Re: Humans (and cameras and scanners) do not have a color gamut (?)
Re: Humans (and cameras and scanners) do not have a color gamut (?)
- Subject: Re: Humans (and cameras and scanners) do not have a color gamut (?)
- From: Andrew Rodney via colorsync-users <email@hidden>
- Date: Tue, 7 Jan 2020 15:08:11 -0700
Henry, here’s my copy and paste with respect to cameras based on a number of
conversations with Eric Walowit and Jack Holms, (both on the ICC digital photo
group with me when it existed) and Thomas Knoll. I've used this in the past and
want to again thank each of them for this feedback in providing this:
Digital cameras don't have a color gamut, but rather a color mixing function.
Basically, a color mixing function is a mathematical representation of a
measured color as a function of the three standard monochromatic RGB primaries
needed to duplicate a monochromatic observed color at its measured wavelength.
Cameras don’t have primaries, they have spectral sensitivities, and the
difference is important because a camera can capture all sorts of different
primaries. Two different primaries may be captured as the same values by a
camera, and the same primary may be captured as two different values by a
camera (if the spectral power distributions of the primaries are different). A
camera has colors it can capture and encode as unique values compared to
others, that are imaginary (not visible) to us. There are colors we can see,
but the camera can't capture that are imaginary to it. Most of the colors the
camera can "see" we can see as well. Yet some cameras can “see colors“ outside
the spectral locus however every attempt is usually made to filter those out.
Most important is the fact that cameras “see colors“ inside the spectral locus
differently than humans. I know of no shipping camera that meets the
Luther-Ives condition. This means that cameras exhibit significant observer
metameric failure compared to humans. The camera color space differs from a
more common working color space in that it does not have a unique one to one
transform to and from CIE XYZ. This is because the camera has different color
filters than the human eye, and thus "sees" colors differently. Any translation
from camera color space to CIE XYZ space is therefore an approximation.

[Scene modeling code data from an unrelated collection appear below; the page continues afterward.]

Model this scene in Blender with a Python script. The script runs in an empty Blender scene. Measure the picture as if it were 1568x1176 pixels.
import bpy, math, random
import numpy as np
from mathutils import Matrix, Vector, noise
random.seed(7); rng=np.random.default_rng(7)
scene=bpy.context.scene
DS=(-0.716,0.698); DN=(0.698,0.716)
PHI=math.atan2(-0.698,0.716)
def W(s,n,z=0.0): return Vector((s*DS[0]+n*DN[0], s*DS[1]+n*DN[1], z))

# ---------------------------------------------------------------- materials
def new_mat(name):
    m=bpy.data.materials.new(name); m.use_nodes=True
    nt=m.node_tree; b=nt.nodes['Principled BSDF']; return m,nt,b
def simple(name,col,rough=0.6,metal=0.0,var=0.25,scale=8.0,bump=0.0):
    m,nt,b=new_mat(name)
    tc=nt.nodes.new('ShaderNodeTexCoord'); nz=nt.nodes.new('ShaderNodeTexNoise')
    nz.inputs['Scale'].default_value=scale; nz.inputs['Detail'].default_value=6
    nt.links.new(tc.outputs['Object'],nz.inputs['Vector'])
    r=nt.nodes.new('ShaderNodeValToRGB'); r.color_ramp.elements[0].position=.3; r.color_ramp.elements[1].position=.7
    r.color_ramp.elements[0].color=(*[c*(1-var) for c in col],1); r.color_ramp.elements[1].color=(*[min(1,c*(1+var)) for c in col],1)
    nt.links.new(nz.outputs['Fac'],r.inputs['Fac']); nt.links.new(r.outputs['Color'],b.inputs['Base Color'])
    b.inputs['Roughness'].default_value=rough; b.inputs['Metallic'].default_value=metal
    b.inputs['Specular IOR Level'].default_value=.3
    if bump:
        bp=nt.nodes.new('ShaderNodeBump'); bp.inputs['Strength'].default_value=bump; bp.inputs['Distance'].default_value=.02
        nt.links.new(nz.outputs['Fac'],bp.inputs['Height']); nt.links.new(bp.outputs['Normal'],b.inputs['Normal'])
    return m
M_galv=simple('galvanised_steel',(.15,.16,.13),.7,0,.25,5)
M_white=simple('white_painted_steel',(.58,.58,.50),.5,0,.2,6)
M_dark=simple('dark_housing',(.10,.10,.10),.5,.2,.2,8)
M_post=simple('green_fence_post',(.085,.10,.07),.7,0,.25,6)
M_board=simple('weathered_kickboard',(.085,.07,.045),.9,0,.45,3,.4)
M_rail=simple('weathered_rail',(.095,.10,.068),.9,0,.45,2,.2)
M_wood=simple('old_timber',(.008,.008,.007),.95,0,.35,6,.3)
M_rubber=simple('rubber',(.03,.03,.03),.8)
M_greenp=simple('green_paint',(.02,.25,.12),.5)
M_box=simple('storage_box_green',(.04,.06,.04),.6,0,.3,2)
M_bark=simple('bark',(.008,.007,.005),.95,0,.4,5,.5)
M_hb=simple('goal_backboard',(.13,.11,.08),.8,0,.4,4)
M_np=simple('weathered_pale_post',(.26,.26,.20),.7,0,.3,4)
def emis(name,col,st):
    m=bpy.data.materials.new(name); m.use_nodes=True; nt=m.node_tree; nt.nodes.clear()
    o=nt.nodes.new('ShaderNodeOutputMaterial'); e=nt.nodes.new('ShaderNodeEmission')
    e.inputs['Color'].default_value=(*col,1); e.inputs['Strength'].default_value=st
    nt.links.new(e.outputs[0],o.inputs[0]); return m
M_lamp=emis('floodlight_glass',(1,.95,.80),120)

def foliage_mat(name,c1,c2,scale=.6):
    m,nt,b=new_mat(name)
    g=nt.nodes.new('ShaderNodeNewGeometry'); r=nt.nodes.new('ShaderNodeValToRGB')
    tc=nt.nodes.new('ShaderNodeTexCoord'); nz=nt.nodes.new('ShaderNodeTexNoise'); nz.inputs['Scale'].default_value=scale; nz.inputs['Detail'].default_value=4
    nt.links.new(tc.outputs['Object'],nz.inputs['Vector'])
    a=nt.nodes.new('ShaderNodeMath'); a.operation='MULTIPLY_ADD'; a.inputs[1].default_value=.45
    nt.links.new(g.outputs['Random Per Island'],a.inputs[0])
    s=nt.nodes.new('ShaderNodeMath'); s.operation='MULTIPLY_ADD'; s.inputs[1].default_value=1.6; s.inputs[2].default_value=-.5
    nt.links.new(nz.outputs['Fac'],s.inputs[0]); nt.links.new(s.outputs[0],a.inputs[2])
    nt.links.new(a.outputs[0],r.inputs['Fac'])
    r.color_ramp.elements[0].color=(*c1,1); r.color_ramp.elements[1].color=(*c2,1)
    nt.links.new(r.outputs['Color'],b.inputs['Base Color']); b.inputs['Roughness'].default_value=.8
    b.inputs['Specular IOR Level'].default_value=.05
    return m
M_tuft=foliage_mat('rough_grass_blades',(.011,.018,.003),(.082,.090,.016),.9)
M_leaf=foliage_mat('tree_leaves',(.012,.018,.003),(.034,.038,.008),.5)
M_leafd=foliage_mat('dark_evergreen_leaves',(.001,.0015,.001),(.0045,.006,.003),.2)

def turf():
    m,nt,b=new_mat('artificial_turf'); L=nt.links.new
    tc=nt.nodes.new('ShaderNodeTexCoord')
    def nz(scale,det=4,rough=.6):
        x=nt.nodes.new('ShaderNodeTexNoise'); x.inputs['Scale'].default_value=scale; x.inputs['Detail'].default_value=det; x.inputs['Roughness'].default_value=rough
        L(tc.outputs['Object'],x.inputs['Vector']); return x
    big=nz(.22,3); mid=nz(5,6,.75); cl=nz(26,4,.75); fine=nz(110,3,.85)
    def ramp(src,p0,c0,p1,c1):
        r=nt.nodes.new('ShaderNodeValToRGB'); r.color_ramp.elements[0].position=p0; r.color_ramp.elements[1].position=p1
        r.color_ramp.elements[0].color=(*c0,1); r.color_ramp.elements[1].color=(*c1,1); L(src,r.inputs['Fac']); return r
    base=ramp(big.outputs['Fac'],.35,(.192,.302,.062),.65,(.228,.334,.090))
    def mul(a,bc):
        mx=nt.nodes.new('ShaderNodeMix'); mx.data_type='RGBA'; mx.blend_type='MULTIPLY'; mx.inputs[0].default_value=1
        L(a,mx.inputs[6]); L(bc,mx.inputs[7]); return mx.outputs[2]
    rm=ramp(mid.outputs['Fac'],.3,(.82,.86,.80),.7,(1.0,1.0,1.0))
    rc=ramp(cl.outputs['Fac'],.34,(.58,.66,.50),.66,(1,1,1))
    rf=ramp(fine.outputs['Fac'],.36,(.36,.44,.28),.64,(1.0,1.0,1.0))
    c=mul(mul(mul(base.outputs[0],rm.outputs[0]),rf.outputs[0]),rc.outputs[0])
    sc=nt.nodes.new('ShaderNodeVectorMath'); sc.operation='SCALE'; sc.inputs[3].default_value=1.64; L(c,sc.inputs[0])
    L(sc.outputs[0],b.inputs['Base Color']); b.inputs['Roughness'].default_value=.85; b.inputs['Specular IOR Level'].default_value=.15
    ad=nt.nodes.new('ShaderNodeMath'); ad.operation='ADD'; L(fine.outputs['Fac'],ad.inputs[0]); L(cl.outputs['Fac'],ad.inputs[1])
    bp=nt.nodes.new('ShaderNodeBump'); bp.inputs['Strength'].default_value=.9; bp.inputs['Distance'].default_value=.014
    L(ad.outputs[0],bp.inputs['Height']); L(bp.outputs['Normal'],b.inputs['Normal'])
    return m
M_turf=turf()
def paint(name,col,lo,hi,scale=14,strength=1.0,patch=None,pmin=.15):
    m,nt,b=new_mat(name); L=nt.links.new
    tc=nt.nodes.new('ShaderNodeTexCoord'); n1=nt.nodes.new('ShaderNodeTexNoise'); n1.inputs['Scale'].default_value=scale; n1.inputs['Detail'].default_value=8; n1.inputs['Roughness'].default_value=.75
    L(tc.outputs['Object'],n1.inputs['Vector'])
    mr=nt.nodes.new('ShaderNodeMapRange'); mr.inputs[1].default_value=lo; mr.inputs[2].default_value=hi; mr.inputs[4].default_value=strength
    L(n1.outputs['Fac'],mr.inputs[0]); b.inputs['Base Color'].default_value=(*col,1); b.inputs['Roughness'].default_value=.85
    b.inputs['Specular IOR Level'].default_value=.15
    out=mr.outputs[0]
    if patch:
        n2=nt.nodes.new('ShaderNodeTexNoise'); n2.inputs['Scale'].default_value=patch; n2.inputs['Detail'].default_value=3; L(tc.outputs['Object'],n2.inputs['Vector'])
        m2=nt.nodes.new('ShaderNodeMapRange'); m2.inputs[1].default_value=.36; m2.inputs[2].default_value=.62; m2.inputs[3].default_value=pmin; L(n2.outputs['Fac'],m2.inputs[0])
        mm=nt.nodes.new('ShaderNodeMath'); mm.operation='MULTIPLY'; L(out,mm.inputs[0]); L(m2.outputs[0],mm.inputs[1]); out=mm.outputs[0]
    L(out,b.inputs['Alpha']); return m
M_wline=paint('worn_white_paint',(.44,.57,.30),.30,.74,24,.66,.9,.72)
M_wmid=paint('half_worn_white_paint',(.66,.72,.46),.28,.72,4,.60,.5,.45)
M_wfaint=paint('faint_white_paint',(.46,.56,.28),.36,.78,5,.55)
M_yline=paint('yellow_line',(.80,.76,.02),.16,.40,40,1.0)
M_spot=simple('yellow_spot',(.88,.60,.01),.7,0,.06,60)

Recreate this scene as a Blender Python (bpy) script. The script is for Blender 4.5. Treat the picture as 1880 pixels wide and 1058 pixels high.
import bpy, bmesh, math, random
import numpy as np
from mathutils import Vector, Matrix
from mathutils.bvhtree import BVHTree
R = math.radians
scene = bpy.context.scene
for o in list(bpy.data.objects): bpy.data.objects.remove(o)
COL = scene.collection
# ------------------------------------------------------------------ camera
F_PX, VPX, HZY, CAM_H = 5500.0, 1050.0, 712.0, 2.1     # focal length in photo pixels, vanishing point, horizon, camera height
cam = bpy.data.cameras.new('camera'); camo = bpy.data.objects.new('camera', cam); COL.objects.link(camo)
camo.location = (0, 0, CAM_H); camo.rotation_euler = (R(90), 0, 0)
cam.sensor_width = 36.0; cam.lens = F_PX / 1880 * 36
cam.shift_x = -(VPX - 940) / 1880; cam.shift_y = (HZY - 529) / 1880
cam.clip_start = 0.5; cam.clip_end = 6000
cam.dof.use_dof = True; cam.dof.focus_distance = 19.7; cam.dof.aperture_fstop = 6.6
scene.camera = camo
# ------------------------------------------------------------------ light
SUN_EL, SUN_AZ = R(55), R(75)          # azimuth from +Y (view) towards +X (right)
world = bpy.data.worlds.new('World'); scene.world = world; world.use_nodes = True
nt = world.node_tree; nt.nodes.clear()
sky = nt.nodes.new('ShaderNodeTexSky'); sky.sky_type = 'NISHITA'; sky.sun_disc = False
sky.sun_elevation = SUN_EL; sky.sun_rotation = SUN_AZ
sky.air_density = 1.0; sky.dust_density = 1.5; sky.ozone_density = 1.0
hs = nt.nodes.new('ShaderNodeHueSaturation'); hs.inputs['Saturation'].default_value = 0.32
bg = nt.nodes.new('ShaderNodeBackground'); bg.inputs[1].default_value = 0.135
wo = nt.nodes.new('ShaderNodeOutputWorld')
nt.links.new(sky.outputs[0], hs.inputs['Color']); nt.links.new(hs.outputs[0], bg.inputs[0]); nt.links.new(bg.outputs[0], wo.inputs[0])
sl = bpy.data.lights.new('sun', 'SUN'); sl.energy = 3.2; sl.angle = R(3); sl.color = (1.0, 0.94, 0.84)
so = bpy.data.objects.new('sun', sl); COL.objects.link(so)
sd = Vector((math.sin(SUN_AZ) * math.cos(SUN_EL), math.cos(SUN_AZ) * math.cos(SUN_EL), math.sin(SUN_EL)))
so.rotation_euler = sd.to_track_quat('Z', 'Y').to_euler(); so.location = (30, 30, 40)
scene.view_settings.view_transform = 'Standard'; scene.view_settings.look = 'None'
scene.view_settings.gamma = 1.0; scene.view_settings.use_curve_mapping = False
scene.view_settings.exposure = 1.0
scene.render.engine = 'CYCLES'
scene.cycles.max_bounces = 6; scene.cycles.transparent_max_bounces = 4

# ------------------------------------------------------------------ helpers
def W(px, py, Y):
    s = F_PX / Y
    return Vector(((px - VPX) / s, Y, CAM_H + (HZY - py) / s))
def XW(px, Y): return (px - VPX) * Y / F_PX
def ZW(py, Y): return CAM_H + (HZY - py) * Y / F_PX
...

The point is that if you think of camera primaries you can come to many
incorrect conclusions because cameras capture spectrally. On the other hand,
displays create colors using primaries. Primaries are defined colorimetrically
so any color space defined using primaries is colorimetric. Native (raw) camera
color spaces are almost never colorimetric, and therefore cannot be defined
using primaries. Therefore, the measured pixel values don't even produce a
gamut until they're mapped into a particular RGB space. Before then, *all*
colors are (by definition) possible.
Raw image data is in some native camera color space, but it is not a
colorimetric color space, and has no single “correct” relationship to
colorimetry. The same thing could be said about a color film negative.
Someone has to make a choice of how to convert values in non-colorimetric color
spaces to colorimetric ones. There are better and worse choices, but no single
correct conversion (unless the “scene” you are photographing has only three
independent colorants, like when we scan film).
Do raw files have a color space? Fundamentally, they do, but we or those
handling this data in a converter may not know what that color space is. The
image was recorded through a set of camera spectral sensitivities which defines
the intrinsic colorimetric characteristics of the image. One simple way to
think of this is that the image was recorded through a set of "primaries" and
these primaries define the color space of the image.
If we had spectral sensitivities for the camera, that would make the job of
mapping to CIE XYZ better and easier, but we'd still have decisions on what to
do with the colors the camera encodes, that are imaginary to us.